Towards the end of his short life, Emilio Comici began to grasp more fully his place in the world, how the populism of men like Gabriele D’Annunzio had twisted the urge of all Italians to be free. Comici had gone to the Dolomites so that an Italian might, in his own country, surpass the achievements of the Germans there. Naïve perhaps, even self-regarding, but not I think necessarily malign. The only new route he climbed in the war, during which he served as a minor fascist functionary, was dedicated to Italo Balbo, Mussolini’s great rival who had opposed Italy’s Nazi-style race laws. Smart offers this as an indication that Comici’s fascist ardour was cooling. I’m not so sure. Either way, we shall never know whether Comici would have joined Cassin, who’d had his own flirtation with fascism, in fighting with the partisans against the Nazis. Because shortly after the Angel of the Dolomites was dead.

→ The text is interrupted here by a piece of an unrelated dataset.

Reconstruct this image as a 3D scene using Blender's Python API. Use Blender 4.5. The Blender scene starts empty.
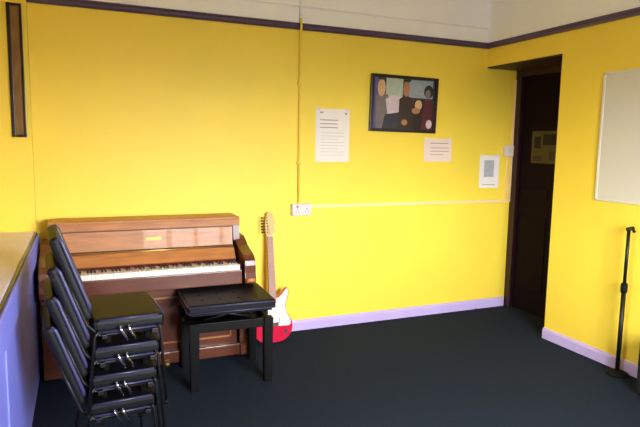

‘They will only get me in the end,’ Comici wrote of the mountains even as his passion for climbing waned. Ironically, it was the palestra he created in Vallunga that did for him, a place where he could teach but also perform for an audience, a banal accident caused by a rotten rope. Having fallen 30m and struck his head, he stood up again, blood streaming down his face, the broken ends still clutched in his fist, before dropping dead on the ground. David Smart has done the English-speaking climbing world an immense service with this book, capturing all the grandeur and vanity of our sport and the politics that informs it, all trapped in the amber of the 1930s, that turbulent era that looks so much like our own.